— Begin INPUT DATA —

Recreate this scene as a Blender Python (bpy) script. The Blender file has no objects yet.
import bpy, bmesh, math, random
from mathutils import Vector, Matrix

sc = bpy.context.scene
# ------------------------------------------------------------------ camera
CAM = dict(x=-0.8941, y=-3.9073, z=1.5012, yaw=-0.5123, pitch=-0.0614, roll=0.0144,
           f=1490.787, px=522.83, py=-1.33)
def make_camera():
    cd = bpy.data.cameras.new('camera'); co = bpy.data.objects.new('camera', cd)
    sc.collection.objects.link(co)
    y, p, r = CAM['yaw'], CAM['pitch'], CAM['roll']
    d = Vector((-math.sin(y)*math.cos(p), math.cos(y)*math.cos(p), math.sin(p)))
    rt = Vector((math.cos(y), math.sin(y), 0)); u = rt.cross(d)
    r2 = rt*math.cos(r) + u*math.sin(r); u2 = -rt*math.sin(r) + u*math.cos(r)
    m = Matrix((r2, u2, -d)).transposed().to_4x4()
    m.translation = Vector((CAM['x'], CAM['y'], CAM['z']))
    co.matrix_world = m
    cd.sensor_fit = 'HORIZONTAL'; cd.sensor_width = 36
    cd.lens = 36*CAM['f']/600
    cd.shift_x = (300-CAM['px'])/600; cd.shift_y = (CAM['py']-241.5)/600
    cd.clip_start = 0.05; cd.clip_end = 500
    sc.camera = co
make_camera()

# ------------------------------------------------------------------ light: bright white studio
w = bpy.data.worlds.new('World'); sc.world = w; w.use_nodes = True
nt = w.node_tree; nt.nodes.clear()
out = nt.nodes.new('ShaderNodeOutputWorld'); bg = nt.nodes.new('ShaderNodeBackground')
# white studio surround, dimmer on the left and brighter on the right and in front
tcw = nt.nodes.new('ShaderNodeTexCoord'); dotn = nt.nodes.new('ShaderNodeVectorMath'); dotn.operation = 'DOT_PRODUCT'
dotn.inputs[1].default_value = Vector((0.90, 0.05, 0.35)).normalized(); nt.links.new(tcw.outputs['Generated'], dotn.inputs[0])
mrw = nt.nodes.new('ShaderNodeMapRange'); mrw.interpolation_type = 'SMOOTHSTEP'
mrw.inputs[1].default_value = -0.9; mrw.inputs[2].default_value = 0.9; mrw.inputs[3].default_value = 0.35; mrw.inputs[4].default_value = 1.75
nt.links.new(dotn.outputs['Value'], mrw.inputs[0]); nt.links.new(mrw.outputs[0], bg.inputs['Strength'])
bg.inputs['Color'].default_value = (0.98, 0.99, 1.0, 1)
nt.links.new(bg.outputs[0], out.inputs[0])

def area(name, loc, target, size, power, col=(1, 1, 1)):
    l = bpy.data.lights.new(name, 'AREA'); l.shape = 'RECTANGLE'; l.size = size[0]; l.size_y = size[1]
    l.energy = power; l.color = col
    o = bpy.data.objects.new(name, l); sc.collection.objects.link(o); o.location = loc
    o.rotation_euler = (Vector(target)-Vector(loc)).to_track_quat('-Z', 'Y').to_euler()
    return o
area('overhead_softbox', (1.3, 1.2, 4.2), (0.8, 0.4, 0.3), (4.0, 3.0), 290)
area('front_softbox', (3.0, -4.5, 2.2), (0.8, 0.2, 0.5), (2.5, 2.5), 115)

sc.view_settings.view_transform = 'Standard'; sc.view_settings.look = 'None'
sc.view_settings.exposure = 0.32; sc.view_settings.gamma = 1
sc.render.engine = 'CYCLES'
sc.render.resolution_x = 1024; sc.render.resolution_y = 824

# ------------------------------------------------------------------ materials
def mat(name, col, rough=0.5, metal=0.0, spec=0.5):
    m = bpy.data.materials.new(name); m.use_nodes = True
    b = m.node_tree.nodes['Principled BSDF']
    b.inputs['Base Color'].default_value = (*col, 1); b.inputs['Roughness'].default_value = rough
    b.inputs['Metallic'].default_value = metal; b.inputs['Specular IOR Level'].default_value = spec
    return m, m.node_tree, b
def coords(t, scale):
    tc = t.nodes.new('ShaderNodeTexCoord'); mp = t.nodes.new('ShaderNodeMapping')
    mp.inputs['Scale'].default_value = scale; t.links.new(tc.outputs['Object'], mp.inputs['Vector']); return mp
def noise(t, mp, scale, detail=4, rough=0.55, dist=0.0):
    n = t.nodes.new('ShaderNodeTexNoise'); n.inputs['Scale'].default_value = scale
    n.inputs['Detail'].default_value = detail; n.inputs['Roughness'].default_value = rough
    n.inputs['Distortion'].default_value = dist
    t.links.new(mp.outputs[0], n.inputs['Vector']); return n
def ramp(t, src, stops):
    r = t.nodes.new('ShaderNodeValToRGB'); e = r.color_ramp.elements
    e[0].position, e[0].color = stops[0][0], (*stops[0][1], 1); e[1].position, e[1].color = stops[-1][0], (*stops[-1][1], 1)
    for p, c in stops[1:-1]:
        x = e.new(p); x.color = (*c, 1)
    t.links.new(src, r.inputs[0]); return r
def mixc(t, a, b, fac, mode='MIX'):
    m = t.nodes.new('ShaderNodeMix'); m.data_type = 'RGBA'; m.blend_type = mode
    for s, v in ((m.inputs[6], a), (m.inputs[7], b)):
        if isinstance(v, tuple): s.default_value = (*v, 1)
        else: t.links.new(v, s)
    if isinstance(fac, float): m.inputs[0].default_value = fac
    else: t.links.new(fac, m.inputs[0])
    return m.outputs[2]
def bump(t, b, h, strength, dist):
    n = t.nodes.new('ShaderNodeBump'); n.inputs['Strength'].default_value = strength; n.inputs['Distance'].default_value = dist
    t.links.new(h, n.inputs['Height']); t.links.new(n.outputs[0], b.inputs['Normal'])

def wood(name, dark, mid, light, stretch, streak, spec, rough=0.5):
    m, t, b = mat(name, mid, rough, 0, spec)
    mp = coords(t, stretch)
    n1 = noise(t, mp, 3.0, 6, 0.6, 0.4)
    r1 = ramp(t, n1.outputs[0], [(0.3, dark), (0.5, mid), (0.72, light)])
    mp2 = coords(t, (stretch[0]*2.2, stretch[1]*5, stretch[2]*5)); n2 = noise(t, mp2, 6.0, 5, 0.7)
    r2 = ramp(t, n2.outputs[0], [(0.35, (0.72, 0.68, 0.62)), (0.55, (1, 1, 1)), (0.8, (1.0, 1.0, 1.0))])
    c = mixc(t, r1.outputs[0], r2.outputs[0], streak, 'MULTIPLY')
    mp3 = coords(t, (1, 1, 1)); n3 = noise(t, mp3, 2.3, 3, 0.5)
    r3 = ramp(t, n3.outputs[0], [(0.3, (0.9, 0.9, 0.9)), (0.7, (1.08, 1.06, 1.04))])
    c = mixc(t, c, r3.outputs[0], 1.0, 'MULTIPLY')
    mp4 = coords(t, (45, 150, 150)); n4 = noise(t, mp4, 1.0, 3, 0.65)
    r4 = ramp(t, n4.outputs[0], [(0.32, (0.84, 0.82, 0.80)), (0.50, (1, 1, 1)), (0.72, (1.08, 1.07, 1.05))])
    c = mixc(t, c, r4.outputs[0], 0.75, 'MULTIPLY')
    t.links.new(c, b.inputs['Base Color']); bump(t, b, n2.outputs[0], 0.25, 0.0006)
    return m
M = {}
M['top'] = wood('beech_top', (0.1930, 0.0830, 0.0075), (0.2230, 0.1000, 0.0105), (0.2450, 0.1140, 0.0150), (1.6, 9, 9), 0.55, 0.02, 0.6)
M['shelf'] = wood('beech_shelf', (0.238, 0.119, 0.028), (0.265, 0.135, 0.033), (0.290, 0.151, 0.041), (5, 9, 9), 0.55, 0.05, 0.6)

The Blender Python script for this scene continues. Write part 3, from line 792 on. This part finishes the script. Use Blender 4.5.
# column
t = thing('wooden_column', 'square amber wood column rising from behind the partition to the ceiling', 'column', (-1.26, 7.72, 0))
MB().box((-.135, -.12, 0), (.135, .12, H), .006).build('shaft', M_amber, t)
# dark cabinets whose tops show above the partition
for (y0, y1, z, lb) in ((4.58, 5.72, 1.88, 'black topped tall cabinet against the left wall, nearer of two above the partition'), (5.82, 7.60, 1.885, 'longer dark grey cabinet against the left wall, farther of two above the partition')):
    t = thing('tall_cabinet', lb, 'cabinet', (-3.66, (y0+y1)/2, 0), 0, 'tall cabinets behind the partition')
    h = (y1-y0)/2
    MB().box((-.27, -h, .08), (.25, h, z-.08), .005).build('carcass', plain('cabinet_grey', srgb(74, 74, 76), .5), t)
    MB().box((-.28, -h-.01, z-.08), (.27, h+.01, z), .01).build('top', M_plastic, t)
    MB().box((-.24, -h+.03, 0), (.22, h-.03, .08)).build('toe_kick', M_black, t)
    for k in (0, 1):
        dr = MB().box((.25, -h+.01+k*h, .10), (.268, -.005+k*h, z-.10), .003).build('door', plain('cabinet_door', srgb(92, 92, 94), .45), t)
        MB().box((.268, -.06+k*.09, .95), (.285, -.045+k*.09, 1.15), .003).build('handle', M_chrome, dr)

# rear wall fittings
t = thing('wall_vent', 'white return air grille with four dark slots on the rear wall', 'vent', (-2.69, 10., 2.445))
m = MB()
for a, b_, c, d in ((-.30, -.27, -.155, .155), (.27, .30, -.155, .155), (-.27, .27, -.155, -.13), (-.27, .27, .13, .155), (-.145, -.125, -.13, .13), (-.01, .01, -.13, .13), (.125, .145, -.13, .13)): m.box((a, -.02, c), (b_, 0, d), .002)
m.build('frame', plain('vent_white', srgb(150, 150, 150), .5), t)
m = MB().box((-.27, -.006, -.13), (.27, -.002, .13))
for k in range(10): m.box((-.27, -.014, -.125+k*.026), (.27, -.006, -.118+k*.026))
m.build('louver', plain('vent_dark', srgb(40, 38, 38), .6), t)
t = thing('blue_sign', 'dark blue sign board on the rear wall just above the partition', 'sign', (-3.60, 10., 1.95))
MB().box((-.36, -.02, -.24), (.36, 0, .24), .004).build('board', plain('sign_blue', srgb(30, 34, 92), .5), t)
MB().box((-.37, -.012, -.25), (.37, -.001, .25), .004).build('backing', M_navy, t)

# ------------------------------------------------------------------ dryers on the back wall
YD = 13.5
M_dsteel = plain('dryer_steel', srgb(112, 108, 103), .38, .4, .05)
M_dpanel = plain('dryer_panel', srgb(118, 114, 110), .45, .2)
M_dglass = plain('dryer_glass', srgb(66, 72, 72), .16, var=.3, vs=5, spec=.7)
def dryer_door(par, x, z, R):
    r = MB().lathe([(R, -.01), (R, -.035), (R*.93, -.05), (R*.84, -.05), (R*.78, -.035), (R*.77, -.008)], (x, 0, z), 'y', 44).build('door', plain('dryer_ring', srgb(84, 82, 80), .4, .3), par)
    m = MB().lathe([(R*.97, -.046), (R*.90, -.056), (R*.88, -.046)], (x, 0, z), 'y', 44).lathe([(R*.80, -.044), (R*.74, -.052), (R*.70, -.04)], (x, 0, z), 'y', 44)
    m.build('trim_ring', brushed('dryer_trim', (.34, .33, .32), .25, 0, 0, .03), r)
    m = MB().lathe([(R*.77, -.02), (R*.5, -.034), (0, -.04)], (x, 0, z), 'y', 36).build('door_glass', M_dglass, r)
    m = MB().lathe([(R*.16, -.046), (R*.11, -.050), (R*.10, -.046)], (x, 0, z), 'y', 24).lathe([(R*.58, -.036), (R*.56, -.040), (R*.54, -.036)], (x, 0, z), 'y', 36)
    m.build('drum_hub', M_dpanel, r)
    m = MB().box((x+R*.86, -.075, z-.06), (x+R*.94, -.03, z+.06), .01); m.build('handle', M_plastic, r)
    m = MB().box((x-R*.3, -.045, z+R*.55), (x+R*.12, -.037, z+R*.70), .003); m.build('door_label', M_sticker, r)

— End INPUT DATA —

Quote the records above from their first line through the line containing "from mathutils import Vector, Matrix", both ends included.

Recreate this scene as a Blender Python (bpy) script. The Blender file has no objects yet.
import bpy, bmesh, math, random
from mathutils import Vector, Matrix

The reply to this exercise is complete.